What is VAT Savitri for?

  • Vat Savitri is traditionally celebrated on the Purnima (full moon) day in the Hindu month of Jyeshtha, typically occurring in May or June. Dedicated to the worship of the Banyan tree (Vat or Banyan), the festival predominantly involves married women praying for the well-being and longevity of their husbands.

Can unmarried girls do VAT Savitri Puja?

  • The Vat Savitri Vrat is a profoundly significant observance primarily undertaken by married women throughout India. It is performed with the primary intention of ensuring the longevity of their husband's life and fostering peace and harmony within the family. However, unmarried women may also observe this Vrat, seeking a good life partner and blessings for a prosperous married life ahead.

Who is Savitri's husband?

  • The Mahabharata narrates the story of Savitri, who exemplified unwavering dedication to her husband, Satyavan. When Yama, the god of death, arrived to claim Satyavan's soul as destined, Savitri's steadfast devotion prevented him from doing so. Her extraordinary commitment and love for her husband made her the epitome of a faithful wife.

How is Vat Savitri pooja done?

  • As part of the Vat Savitri Puja Vidhi, women offer water to the Vat tree, apply kumkum (red powder), tie a yellow-red cotton thread around the trunk of the Vat tree, and circumambulate it seven times.

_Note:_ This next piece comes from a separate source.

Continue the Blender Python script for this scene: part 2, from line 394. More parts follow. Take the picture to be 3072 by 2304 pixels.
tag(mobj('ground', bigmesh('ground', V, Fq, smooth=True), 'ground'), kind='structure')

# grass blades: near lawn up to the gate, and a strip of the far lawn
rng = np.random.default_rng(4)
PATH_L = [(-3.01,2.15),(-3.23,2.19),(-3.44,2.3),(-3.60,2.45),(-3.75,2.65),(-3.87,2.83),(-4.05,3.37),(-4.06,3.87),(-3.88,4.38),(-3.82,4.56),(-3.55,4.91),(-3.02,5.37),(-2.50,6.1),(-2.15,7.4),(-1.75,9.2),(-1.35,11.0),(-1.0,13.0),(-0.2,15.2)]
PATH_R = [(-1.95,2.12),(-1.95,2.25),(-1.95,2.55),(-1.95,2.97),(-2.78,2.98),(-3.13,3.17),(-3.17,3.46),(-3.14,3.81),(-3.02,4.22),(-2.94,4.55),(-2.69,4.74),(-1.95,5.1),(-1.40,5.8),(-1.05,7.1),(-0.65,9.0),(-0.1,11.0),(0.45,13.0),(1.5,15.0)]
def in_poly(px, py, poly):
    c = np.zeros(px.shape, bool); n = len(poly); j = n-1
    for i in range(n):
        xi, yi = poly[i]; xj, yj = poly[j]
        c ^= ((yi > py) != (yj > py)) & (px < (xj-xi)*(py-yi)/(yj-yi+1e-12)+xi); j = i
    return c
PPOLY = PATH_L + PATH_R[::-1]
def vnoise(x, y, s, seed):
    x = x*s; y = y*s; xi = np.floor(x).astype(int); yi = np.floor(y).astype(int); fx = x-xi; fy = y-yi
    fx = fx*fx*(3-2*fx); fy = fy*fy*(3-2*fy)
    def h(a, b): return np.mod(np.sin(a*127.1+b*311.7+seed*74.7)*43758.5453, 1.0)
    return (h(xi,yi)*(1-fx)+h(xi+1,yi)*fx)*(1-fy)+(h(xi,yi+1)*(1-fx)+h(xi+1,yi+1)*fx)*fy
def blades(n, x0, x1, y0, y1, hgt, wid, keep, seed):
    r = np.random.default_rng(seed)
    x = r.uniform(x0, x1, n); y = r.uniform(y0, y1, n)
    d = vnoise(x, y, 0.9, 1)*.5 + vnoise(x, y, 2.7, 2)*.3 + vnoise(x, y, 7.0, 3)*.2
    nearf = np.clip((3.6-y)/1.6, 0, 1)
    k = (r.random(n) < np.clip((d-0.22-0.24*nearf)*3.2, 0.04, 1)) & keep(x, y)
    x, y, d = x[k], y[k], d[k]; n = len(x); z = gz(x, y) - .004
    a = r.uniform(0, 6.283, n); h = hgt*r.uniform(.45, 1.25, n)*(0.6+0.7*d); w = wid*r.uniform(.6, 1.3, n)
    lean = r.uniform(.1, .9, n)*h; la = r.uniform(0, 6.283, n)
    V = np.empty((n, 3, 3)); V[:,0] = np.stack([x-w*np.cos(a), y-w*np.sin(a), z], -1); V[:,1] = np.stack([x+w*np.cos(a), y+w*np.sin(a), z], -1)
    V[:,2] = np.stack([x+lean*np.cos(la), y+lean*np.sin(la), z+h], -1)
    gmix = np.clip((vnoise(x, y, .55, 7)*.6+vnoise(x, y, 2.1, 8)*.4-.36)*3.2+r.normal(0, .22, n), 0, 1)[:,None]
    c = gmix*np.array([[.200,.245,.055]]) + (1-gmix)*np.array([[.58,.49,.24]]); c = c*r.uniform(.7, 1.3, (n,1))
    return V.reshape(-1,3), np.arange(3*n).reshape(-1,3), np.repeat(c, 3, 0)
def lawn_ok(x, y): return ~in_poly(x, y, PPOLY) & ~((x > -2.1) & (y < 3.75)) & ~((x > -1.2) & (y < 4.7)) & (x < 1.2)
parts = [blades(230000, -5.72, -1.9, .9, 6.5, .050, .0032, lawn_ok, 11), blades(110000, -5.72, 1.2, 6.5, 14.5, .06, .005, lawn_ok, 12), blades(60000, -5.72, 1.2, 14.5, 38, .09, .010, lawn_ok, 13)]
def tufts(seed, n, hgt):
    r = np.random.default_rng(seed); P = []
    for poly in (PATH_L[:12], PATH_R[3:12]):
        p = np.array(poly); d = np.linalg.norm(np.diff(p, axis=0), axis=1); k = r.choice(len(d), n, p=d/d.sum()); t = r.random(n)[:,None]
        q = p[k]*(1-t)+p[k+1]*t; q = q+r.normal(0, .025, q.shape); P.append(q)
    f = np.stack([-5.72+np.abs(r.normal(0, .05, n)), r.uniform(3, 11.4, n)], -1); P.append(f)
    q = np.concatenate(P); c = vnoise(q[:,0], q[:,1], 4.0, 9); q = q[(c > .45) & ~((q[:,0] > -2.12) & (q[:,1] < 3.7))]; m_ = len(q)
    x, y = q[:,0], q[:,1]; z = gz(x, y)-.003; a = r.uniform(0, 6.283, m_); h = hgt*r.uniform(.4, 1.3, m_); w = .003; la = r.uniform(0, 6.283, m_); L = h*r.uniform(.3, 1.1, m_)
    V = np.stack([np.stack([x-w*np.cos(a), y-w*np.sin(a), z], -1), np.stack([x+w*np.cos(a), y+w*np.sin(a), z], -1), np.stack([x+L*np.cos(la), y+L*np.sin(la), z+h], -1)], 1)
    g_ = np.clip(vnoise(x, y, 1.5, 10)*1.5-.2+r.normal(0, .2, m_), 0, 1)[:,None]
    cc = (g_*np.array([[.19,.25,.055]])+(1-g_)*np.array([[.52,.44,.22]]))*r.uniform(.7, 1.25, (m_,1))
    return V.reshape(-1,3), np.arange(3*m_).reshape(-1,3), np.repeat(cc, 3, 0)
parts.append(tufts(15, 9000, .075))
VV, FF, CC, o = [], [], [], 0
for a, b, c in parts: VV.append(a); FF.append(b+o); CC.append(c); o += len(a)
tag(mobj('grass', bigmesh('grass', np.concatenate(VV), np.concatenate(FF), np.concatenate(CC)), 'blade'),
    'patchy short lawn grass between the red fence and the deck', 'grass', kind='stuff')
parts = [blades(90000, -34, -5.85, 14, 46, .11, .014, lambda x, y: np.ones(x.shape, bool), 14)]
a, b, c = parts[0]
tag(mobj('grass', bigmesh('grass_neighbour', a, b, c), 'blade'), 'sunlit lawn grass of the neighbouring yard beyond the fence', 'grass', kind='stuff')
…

What are the rituals of Vat Savitri Puja?

  • Hindu married women start the Vat Savitri Vrat on Trayodashi, applying sesame paste and amla on the first day. During the fast, they consume the roots of the Banyan tree. They paint a Banyan tree on wood with turmeric paste and worship it for three days. On the fourth day, they wake up early, take a ritual bath, establish idols of Satyavan-Savitri and Yamraj at the tree, wear bridal attire, offer prayers, sprinkle vermillion, tie sacred threads around the trunk, circle the tree seven times while chanting prayers, and break their fast on Amavasya or Purnima with prasad including wet pulses, mango, jackfruit, banana, and lemon.